Every line in the listing below from the one with "Reconstruct this image" through the one with "scene.camera = cam" is to be reproduced exactly, both ends included; leave out the rest.

= Material provided =
+ + + + +

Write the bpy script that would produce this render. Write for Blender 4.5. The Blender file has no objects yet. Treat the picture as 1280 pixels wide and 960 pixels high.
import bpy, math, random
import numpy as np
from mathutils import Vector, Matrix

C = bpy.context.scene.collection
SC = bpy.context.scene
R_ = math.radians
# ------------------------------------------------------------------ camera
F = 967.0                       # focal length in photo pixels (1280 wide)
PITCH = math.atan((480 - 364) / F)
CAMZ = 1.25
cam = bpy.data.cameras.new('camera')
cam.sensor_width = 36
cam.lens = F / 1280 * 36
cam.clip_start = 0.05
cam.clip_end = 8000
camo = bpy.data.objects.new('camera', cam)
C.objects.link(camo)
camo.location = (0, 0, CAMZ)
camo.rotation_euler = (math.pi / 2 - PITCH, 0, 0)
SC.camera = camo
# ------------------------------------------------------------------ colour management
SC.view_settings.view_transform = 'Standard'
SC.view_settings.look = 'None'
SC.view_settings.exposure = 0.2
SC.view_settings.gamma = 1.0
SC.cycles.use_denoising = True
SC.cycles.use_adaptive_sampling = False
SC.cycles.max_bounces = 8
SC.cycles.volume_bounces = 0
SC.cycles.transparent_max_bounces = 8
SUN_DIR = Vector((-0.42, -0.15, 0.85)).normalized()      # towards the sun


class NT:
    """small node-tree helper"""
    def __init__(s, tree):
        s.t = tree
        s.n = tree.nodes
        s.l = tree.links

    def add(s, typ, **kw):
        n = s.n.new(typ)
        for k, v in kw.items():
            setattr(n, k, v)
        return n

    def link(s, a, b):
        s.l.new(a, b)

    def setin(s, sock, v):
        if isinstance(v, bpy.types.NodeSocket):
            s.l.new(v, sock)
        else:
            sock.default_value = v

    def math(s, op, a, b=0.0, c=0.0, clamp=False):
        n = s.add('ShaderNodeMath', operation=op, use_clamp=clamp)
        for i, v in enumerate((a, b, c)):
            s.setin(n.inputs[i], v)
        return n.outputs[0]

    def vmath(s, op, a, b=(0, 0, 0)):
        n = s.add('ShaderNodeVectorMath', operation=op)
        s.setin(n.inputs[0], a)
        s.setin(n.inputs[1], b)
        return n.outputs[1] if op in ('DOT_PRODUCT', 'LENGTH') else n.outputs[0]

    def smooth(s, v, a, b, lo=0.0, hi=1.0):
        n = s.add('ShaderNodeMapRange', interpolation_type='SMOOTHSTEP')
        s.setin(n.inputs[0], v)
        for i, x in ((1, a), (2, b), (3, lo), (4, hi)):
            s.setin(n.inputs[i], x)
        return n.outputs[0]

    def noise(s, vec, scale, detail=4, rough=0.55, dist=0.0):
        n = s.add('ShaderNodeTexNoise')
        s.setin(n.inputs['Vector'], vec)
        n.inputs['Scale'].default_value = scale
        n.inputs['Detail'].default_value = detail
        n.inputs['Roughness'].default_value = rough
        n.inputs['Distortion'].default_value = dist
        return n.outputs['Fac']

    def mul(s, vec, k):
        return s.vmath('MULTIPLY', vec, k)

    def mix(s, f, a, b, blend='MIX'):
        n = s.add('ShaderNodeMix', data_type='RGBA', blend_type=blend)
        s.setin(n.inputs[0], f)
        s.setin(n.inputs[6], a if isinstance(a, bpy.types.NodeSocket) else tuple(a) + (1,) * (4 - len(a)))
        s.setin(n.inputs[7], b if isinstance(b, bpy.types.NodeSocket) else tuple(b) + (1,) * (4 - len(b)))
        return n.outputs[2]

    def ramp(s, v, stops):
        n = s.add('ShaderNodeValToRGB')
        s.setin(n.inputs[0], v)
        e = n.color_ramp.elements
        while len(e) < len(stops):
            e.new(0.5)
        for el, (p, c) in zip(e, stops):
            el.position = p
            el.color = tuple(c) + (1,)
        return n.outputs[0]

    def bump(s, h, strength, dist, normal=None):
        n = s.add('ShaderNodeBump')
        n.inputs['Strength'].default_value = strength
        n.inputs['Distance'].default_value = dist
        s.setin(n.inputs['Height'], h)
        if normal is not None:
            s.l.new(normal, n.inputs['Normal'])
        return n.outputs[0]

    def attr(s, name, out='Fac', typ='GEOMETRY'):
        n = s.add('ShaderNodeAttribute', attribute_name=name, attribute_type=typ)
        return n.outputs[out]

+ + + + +

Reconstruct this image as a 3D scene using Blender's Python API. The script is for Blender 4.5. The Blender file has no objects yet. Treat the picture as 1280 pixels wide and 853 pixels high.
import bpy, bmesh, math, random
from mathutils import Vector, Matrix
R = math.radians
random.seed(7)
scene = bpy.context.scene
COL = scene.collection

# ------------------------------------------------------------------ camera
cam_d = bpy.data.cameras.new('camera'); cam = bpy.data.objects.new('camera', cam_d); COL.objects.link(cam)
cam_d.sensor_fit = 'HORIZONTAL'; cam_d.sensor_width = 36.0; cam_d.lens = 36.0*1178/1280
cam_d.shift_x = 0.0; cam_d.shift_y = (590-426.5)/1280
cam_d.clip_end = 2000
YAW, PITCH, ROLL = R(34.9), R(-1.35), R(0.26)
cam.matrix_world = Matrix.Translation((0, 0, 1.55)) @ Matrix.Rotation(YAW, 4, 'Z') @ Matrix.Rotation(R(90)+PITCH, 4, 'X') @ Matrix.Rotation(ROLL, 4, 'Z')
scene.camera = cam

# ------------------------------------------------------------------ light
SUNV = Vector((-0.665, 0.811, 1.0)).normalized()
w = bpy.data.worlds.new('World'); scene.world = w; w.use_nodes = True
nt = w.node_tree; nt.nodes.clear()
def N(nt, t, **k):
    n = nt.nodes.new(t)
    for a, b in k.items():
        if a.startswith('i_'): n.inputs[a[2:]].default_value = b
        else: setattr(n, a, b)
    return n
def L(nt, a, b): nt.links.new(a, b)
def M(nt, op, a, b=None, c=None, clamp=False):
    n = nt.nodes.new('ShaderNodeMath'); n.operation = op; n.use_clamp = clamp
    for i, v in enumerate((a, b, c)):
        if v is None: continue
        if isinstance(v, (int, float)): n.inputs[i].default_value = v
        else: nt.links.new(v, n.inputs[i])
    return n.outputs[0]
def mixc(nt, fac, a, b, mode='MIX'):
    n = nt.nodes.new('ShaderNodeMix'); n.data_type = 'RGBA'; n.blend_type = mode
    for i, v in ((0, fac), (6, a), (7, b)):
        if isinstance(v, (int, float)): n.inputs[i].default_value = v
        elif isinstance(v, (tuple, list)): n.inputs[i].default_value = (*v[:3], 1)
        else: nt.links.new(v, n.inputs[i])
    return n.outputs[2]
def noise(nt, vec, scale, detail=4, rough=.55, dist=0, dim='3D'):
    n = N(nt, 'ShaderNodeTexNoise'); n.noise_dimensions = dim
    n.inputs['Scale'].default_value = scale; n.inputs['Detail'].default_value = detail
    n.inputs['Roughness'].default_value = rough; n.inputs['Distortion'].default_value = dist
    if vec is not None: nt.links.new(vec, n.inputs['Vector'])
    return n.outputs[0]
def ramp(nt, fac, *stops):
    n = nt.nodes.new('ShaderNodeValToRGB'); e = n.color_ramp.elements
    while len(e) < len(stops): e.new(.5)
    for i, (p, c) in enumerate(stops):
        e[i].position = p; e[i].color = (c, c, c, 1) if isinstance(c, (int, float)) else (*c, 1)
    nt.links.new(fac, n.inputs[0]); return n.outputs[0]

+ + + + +

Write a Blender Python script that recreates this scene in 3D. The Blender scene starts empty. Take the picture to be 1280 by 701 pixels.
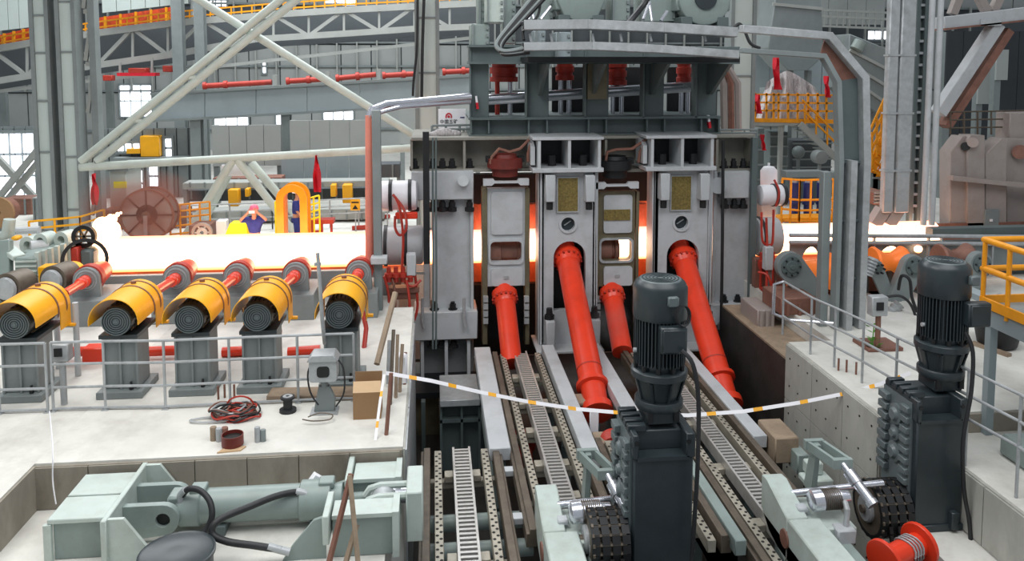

+ + + + +

= The answer =
Reconstruct this image as a 3D scene using Blender's Python API. The script is for Blender 4.5. The Blender file has no objects yet. Treat the picture as 1280 pixels wide and 853 pixels high.
import bpy, bmesh, math, random
from mathutils import Vector, Matrix
R = math.radians
random.seed(7)
scene = bpy.context.scene
COL = scene.collection

# ------------------------------------------------------------------ camera
cam_d = bpy.data.cameras.new('camera'); cam = bpy.data.objects.new('camera', cam_d); COL.objects.link(cam)
cam_d.sensor_fit = 'HORIZONTAL'; cam_d.sensor_width = 36.0; cam_d.lens = 36.0*1178/1280
cam_d.shift_x = 0.0; cam_d.shift_y = (590-426.5)/1280
cam_d.clip_end = 2000
YAW, PITCH, ROLL = R(34.9), R(-1.35), R(0.26)
cam.matrix_world = Matrix.Translation((0, 0, 1.55)) @ Matrix.Rotation(YAW, 4, 'Z') @ Matrix.Rotation(R(90)+PITCH, 4, 'X') @ Matrix.Rotation(ROLL, 4, 'Z')
scene.camera = cam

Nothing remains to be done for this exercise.